# START OF MATERIAL PROVIDED

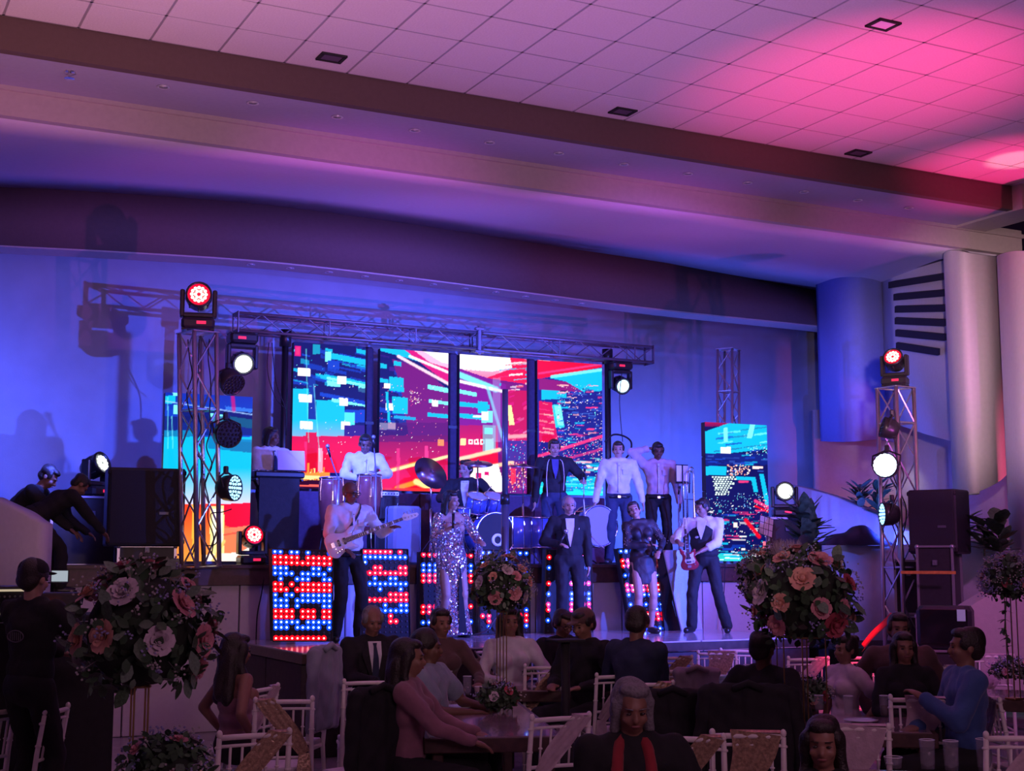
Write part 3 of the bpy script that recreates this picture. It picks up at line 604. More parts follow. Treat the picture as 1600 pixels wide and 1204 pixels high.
p = atY(362, 762, 14.8); par_can('round LED par can with lit dotted face in front of the left LED screen', p, fc(p)+1.0, .0, Lp_blue, m_hous, .145)
p = atY(356, 678, 14.8); par_can('unlit round par can facing away, upper right side of the left tower', p, fc(p)+.4, -.2, L_off, m_hous, .15)
p = atY(362, 598, 14.9); par_can('unlit tilted par can below the white moving light on the left', p, fc(p)+.6, -.7, L_off, m_hous, .14)
p = atD(1384, 727, TRD-.3); par_can('bright blue-white par can halfway up the right truss tower', p, fc(p)-.25, .05, Lp_bw, Lp_bw, .155)
p = atD(1384, 803, TRD-.3); par_can('par can seen edge-on with pale blue face, lower on the right truss tower', p, fc(p)-1.25, .0, Lp_blue, L_bluerim, .14)
p = atD(1384, 668, TRD-.2); par_can('unlit black par can high on the right truss tower', p, fc(p)-1.4, .3, L_off, m_hous, .13)
# cables hanging on the towers
m_cab2 = mat('cable_black', (.012, .01, .014), .6)
def cable(label, pts, r=.008, cat='cable', m=None): return tag(ob('cable', MB().tube(smooth_pts([tuple(p) for p in pts], 6), r, 5), m or m_cab2, None, True), label, cat)
random.seed(3)
for k, (xx, lb) in enumerate(((297, 'black cable winding down inside the left tower, left strand'), (306, 'black cable winding down inside the left tower, middle strand'), (322, 'black cable looping beside the right chord of the left tower'))):
    cable(lb, [atY(xx+random.uniform(-7, 7)+(y-520)*.02, y, 14.85+random.uniform(-.1, .1)) for y in range(530, 880, 28)], .007)
cable('loop of cable from the par can on the left tower down to its foot', [atY(x, y, 14.75) for x, y in ((362, 795), (346, 800), (330, 802), (332, 815), (341, 835), (336, 850), (322, 852))], .006)
for k, (xx, lb) in enumerate(((1390, 'black cable running down the left chord of the right tower'), (1402, 'black cable hanging in the middle of the right tower'))):
    cable(lb, [atD(xx+random.uniform(-6, 6)+(y-600)*.04, y, TRD-.2) for y in range(640, 900, 25)], .008)
cable('thin black cable hanging from the left end of the horizontal truss', [atY(x, y, 17.1) for x, y in ((425, 535), (427, 560), (432, 600), (446, 640), (447, 680))], .007)
cable('second thin cable sagging from the truss to the left mast', [atY(x, y, 17.15) for x, y in ((420, 535), (418, 580), (430, 620), (448, 640))], .006)
cable('thin cable hanging from the right truss end behind the two men in pale shirts', [atY(x, y, 17.1) for x, y in ((972, 580), (968, 620), (970, 660), (973, 690))], .006)
cable('black cable tangle above the heads of the two men in pale shirts', [atY(x, y, 17.0) for x, y in ((945, 690), (958, 679), (975, 681), (986, 690), (985, 705), (978, 716))], .014)
# ================================================================ SPEAKERS, CASES, INSTRUMENTS
m_grille = mat('speaker_grille', (.016, .016, .02), .6, noise=.3, nscale=200, bump=.6, bscale=300)
m_case = mat('case_black_panel', (.02, .018, .024), .5, noise=.2)
m_alue = mat('case_edging', (.45, .42, .50), .35, .8)
def speaker(label, px, pyb, d, w, dep, h, turn=0., handle=True, z=None, rivet=True):
    p = atD(px, pyb, d); z = p.z if z is None else z
    t = thing('speaker_cabinet', label, 'speaker', (p.x, p.y, z), facecam(p.x, p.y)+turn)
    ob('cabinet', MB().bbox((0, dep/2, h/2), (w, dep, h), .02), m_case, t)
    ob('grille', MB().bbox((0, -.012, h/2), (w*.94, .03, h*.94), .01), m_grille, t)
    for s in (-1, 1):
        for zz in (.06*h, .94*h): ob('corner', MB().bbox((s*(w/2-.02), .01, zz), (.05, .05, .05), .01), m_mblack, t)
    ob('logo_plate', MB().bbox((w*.22, -.03, h*.42), (.1, .006, .03), .004), mat('logo_dull', (.10, .10, .12), .4), t)
    return t
def flight_case(label, px, pyb, d, w, dep, h, turn=0., z=None, front=None):
    p = atD(px, pyb, d); z = p.z if z is None else z
    t = thing('flight_case', label, 'case', (p.x, p.y, z), facecam(p.x, p.y)+turn)
    ob('panel', MB().box((0, dep/2, h/2), (w-.02, dep-.02, h-.02)), front or m_case, t)
    e = MB()
    for x in (-w/2, w/2):
        for y in (0, dep): e.box((x, y, h/2), (.028, .028, h))
        for zz in (.012, h-.012): e.box((x, dep/2, zz), (.028, dep, .024))
    for y in (0, dep):
        for zz in (.012, h-.012): e.box((0, y, zz), (w, .028, .024))
    ob('edging', e, m_alue, t)
    for x in (-w/2, w/2):
        for zz in (.015, h-.015): c = MB(); c.ell((x, 0, zz), (.028,)*3, None, 8, 6); ob('ball_corner', c, m_alue, t, True)
    ob('latch', MB().bbox((0, -.012, h*.75), (.055, .016, .06), .008).bbox((0, -.022, h*.76), (.02, .01, .03), .004), m_alud, t)
    return t
# left stack
flight_case('black flight case with pale metal edging at far left on the stage', 142, 884, 16.3, .92, .5, .82, .1)
speaker('tall black box behind the flight case at far left', 112, 884, 17.0, .66, .4, .8, 0)
flight_case('low flight case under the large black speaker on the left', 229, 883, 15.05, .60, .4, .22, .1)
speaker('large black loudspeaker stacked beside the left truss tower', 227, 853, 14.95, .82, .4, .845, .12)
# right stack
flight_case('tall black flight case under the right-hand speaker', 1464, 960, 16.2, .40, .5, .80, -.2)
speaker('large black loudspeaker on the case behind the right truss tower', 1458, 865, 16.4, .58, .5, .76, -.35)
flight_case('second flight case behind the right truss tower', 1422, 960, 16.9, .32, .5, .66, -.1)
flight_case('lower flight case on the floor under the tall right-hand case', 1464, 962, 16.2, .46, .5, atD(1464, 960, 16.2).z-.01, -.2, z=0.)
flight_case('lower flight case on the floor under the second right-hand case', 1422, 962, 16.9, .36, .5, atD(1422, 960, 16.9).z-.01, -.1, z=0.)
flight_case('dark flight case on the floor under the rounded monitor cabinet', 1476, 1014, 14.6, .60, .5, atD(1476, 1012, 14.6).z-.02, -.1, z=0.)
st = tag(ob('ratchet_strap', MB().bbox((0, 0, 0), (.62, .01, .035)), mat('strap_orange', (.55, .22, .04), .6, noise=.2)), 'orange and yellow ratchet strap around the right-hand cases', 'strap')
p = atD(1450, 894, 15.98); st.location = p; st.rotation_euler = (0, 0, facecam(p.x, p.y)-.2)
flight_case('black flight case on the stage right of the right LED screen', 1232, 880, 19.0, .52, .45, .63, .15)
# monitor wedge / TV at right
p = atD(1476, 1012, 14.6); t = thing('monitor_cabinet', 'black rounded monitor cabinet with a painted pale reflection below the right speaker', 'monitor', (p.x, p.y, p.z), facecam(p.x, p.y)-.1)
ob('housing', MB().bbox((0, .2, .21), (.56, .4, .44), .05), m_case, t); ob('front_glass', MB().bbox((0, -.01, .22), (.48, .02, .36), .02), mat('screen_glass_black', (.01, .01, .012), .08), t)
ob('painted_reflection', MB().bbox((.18, -.022, .34), (.085, .004, .12), .002), mat('reflection_glow', (.35, .42, .55), .4, emit=.12), t)  # faintly glowing plate stands in for a reflection on the front glass
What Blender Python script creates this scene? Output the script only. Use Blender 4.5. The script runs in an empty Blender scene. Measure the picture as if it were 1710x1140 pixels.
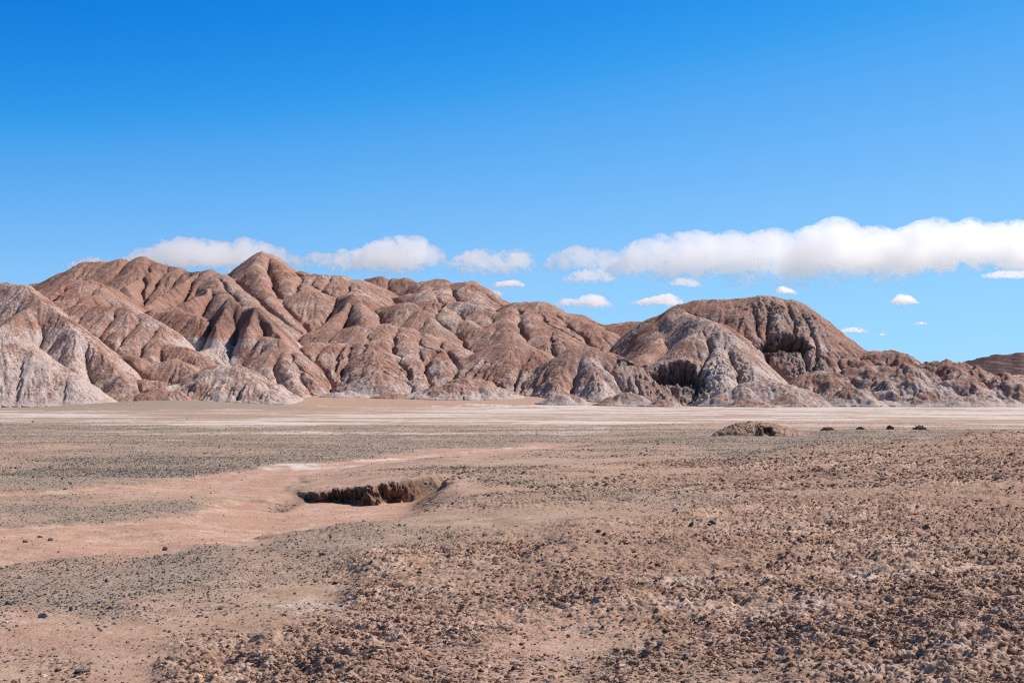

# END OF MATERIAL PROVIDED

#### BRIEF
Write every record out again exactly; no pictures belong in the copy.

#### WRITTEN SOLUTION
Write part 3 of the bpy script that recreates this picture. It picks up at line 604. More parts follow. Treat the picture as 1600 pixels wide and 1204 pixels high.
p = atY(362, 762, 14.8); par_can('round LED par can with lit dotted face in front of the left LED screen', p, fc(p)+1.0, .0, Lp_blue, m_hous, .145)
p = atY(356, 678, 14.8); par_can('unlit round par can facing away, upper right side of the left tower', p, fc(p)+.4, -.2, L_off, m_hous, .15)
p = atY(362, 598, 14.9); par_can('unlit tilted par can below the white moving light on the left', p, fc(p)+.6, -.7, L_off, m_hous, .14)
p = atD(1384, 727, TRD-.3); par_can('bright blue-white par can halfway up the right truss tower', p, fc(p)-.25, .05, Lp_bw, Lp_bw, .155)
p = atD(1384, 803, TRD-.3); par_can('par can seen edge-on with pale blue face, lower on the right truss tower', p, fc(p)-1.25, .0, Lp_blue, L_bluerim, .14)
p = atD(1384, 668, TRD-.2); par_can('unlit black par can high on the right truss tower', p, fc(p)-1.4, .3, L_off, m_hous, .13)
# cables hanging on the towers
m_cab2 = mat('cable_black', (.012, .01, .014), .6)
def cable(label, pts, r=.008, cat='cable', m=None): return tag(ob('cable', MB().tube(smooth_pts([tuple(p) for p in pts], 6), r, 5), m or m_cab2, None, True), label, cat)
random.seed(3)
for k, (xx, lb) in enumerate(((297, 'black cable winding down inside the left tower, left strand'), (306, 'black cable winding down inside the left tower, middle strand'), (322, 'black cable looping beside the right chord of the left tower'))):
    cable(lb, [atY(xx+random.uniform(-7, 7)+(y-520)*.02, y, 14.85+random.uniform(-.1, .1)) for y in range(530, 880, 28)], .007)
cable('loop of cable from the par can on the left tower down to its foot', [atY(x, y, 14.75) for x, y in ((362, 795), (346, 800), (330, 802), (332, 815), (341, 835), (336, 850), (322, 852))], .006)
for k, (xx, lb) in enumerate(((1390, 'black cable running down the left chord of the right tower'), (1402, 'black cable hanging in the middle of the right tower'))):
    cable(lb, [atD(xx+random.uniform(-6, 6)+(y-600)*.04, y, TRD-.2) for y in range(640, 900, 25)], .008)
cable('thin black cable hanging from the left end of the horizontal truss', [atY(x, y, 17.1) for x, y in ((425, 535), (427, 560), (432, 600), (446, 640), (447, 680))], .007)
cable('second thin cable sagging from the truss to the left mast', [atY(x, y, 17.15) for x, y in ((420, 535), (418, 580), (430, 620), (448, 640))], .006)
cable('thin cable hanging from the right truss end behind the two men in pale shirts', [atY(x, y, 17.1) for x, y in ((972, 580), (968, 620), (970, 660), (973, 690))], .006)
cable('black cable tangle above the heads of the two men in pale shirts', [atY(x, y, 17.0) for x, y in ((945, 690), (958, 679), (975, 681), (986, 690), (985, 705), (978, 716))], .014)
# ================================================================ SPEAKERS, CASES, INSTRUMENTS
m_grille = mat('speaker_grille', (.016, .016, .02), .6, noise=.3, nscale=200, bump=.6, bscale=300)
m_case = mat('case_black_panel', (.02, .018, .024), .5, noise=.2)
m_alue = mat('case_edging', (.45, .42, .50), .35, .8)
def speaker(label, px, pyb, d, w, dep, h, turn=0., handle=True, z=None, rivet=True):
    p = atD(px, pyb, d); z = p.z if z is None else z
    t = thing('speaker_cabinet', label, 'speaker', (p.x, p.y, z), facecam(p.x, p.y)+turn)
    ob('cabinet', MB().bbox((0, dep/2, h/2), (w, dep, h), .02), m_case, t)
    ob('grille', MB().bbox((0, -.012, h/2), (w*.94, .03, h*.94), .01), m_grille, t)
    for s in (-1, 1):
        for zz in (.06*h, .94*h): ob('corner', MB().bbox((s*(w/2-.02), .01, zz), (.05, .05, .05), .01), m_mblack, t)
    ob('logo_plate', MB().bbox((w*.22, -.03, h*.42), (.1, .006, .03), .004), mat('logo_dull', (.10, .10, .12), .4), t)
    return t
def flight_case(label, px, pyb, d, w, dep, h, turn=0., z=None, front=None):
    p = atD(px, pyb, d); z = p.z if z is None else z
    t = thing('flight_case', label, 'case', (p.x, p.y, z), facecam(p.x, p.y)+turn)
    ob('panel', MB().box((0, dep/2, h/2), (w-.02, dep-.02, h-.02)), front or m_case, t)
    e = MB()
    for x in (-w/2, w/2):
        for y in (0, dep): e.box((x, y, h/2), (.028, .028, h))
        for zz in (.012, h-.012): e.box((x, dep/2, zz), (.028, dep, .024))
    for y in (0, dep):
        for zz in (.012, h-.012): e.box((0, y, zz), (w, .028, .024))
    ob('edging', e, m_alue, t)
    for x in (-w/2, w/2):
        for zz in (.015, h-.015): c = MB(); c.ell((x, 0, zz), (.028,)*3, None, 8, 6); ob('ball_corner', c, m_alue, t, True)
    ob('latch', MB().bbox((0, -.012, h*.75), (.055, .016, .06), .008).bbox((0, -.022, h*.76), (.02, .01, .03), .004), m_alud, t)
    return t
# left stack
flight_case('black flight case with pale metal edging at far left on the stage', 142, 884, 16.3, .92, .5, .82, .1)
speaker('tall black box behind the flight case at far left', 112, 884, 17.0, .66, .4, .8, 0)
flight_case('low flight case under the large black speaker on the left', 229, 883, 15.05, .60, .4, .22, .1)
speaker('large black loudspeaker stacked beside the left truss tower', 227, 853, 14.95, .82, .4, .845, .12)
# right stack
flight_case('tall black flight case under the right-hand speaker', 1464, 960, 16.2, .40, .5, .80, -.2)
speaker('large black loudspeaker on the case behind the right truss tower', 1458, 865, 16.4, .58, .5, .76, -.35)
flight_case('second flight case behind the right truss tower', 1422, 960, 16.9, .32, .5, .66, -.1)
flight_case('lower flight case on the floor under the tall right-hand case', 1464, 962, 16.2, .46, .5, atD(1464, 960, 16.2).z-.01, -.2, z=0.)
flight_case('lower flight case on the floor under the second right-hand case', 1422, 962, 16.9, .36, .5, atD(1422, 960, 16.9).z-.01, -.1, z=0.)
flight_case('dark flight case on the floor under the rounded monitor cabinet', 1476, 1014, 14.6, .60, .5, atD(1476, 1012, 14.6).z-.02, -.1, z=0.)
st = tag(ob('ratchet_strap', MB().bbox((0, 0, 0), (.62, .01, .035)), mat('strap_orange', (.55, .22, .04), .6, noise=.2)), 'orange and yellow ratchet strap around the right-hand cases', 'strap')
p = atD(1450, 894, 15.98); st.location = p; st.rotation_euler = (0, 0, facecam(p.x, p.y)-.2)
flight_case('black flight case on the stage right of the right LED screen', 1232, 880, 19.0, .52, .45, .63, .15)
# monitor wedge / TV at right
p = atD(1476, 1012, 14.6); t = thing('monitor_cabinet', 'black rounded monitor cabinet with a painted pale reflection below the right speaker', 'monitor', (p.x, p.y, p.z), facecam(p.x, p.y)-.1)
ob('housing', MB().bbox((0, .2, .21), (.56, .4, .44), .05), m_case, t); ob('front_glass', MB().bbox((0, -.01, .22), (.48, .02, .36), .02), mat('screen_glass_black', (.01, .01, .012), .08), t)
ob('painted_reflection', MB().bbox((.18, -.022, .34), (.085, .004, .12), .002), mat('reflection_glow', (.35, .42, .55), .4, emit=.12), t)  # faintly glowing plate stands in for a reflection on the front glass
What Blender Python script creates this scene? Output the script only. Use Blender 4.5. The script runs in an empty Blender scene. Measure the picture as if it were 1710x1140 pixels.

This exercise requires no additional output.